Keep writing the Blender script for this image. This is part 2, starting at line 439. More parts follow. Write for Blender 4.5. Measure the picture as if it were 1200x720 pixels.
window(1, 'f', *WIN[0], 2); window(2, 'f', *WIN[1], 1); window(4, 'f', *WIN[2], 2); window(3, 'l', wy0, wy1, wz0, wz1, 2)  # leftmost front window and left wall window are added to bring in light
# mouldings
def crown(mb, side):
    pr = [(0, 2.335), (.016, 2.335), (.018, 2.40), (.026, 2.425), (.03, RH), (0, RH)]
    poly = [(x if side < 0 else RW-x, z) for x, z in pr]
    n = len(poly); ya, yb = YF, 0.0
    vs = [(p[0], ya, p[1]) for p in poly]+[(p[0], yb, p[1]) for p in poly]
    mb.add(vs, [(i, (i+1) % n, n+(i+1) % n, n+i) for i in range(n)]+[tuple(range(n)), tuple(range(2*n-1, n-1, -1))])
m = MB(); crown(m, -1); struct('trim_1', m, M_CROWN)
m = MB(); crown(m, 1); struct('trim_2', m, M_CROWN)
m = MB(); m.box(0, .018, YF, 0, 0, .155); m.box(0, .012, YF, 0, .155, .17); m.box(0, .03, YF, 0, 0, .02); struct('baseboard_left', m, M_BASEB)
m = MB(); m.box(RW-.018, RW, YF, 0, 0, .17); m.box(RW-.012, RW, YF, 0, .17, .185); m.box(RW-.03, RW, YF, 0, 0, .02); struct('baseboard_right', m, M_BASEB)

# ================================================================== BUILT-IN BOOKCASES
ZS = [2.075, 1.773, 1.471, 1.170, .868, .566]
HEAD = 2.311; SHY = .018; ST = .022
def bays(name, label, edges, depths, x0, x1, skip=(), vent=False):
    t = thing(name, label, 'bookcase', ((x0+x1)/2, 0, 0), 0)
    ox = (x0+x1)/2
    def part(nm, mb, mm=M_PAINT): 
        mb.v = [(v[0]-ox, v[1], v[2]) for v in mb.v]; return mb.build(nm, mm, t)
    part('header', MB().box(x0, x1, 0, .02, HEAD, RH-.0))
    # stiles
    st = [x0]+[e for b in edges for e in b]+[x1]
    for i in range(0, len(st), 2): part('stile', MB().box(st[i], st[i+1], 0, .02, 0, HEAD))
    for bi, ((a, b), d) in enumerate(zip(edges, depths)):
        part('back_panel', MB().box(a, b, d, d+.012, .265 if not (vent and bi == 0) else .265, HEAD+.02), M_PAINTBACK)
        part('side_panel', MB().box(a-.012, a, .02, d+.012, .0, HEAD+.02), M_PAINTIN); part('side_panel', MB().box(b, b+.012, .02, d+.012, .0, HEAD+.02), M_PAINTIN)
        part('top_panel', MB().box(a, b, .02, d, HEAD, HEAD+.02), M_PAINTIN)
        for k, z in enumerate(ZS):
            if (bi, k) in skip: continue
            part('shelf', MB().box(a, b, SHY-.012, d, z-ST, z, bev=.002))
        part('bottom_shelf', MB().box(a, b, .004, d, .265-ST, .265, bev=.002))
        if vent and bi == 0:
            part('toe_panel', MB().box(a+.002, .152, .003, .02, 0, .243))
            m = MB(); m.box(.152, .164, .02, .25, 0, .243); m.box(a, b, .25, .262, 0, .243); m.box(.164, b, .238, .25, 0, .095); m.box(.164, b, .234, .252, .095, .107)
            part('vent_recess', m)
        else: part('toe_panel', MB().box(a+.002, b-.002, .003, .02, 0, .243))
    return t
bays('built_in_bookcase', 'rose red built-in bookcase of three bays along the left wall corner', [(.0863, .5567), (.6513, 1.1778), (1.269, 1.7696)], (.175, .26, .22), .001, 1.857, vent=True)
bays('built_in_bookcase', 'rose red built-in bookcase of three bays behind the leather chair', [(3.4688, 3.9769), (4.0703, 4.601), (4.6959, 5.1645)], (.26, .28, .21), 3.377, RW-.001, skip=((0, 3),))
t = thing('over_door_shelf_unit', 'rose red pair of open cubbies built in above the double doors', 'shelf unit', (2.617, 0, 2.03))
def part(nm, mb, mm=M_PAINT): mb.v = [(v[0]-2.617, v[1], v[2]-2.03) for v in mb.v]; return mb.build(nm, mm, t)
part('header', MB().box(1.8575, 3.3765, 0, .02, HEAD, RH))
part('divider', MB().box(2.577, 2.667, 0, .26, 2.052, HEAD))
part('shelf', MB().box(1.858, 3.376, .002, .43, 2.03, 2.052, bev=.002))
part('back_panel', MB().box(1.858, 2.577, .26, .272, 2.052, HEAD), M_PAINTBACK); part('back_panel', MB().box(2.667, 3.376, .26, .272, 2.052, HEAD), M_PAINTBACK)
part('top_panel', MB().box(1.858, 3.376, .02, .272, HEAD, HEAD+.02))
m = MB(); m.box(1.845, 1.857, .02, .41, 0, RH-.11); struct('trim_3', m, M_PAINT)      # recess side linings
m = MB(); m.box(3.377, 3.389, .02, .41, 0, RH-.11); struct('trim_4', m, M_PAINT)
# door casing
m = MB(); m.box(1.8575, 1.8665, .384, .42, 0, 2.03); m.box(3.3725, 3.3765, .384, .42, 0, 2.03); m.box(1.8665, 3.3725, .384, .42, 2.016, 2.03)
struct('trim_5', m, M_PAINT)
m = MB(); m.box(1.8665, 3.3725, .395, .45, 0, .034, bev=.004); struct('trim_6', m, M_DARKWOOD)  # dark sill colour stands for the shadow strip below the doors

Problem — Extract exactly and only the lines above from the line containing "part('back_panel', MB().box(a, b, d, d+.012, .265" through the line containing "b+.012, .02, d+.012, .0, HEAD+.02), M_PAINTIN)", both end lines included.

Answer below —
        part('back_panel', MB().box(a, b, d, d+.012, .265 if not (vent and bi == 0) else .265, HEAD+.02), M_PAINTBACK)
        part('side_panel', MB().box(a-.012, a, .02, d+.012, .0, HEAD+.02), M_PAINTIN); part('side_panel', MB().box(b, b+.012, .02, d+.012, .0, HEAD+.02), M_PAINTIN)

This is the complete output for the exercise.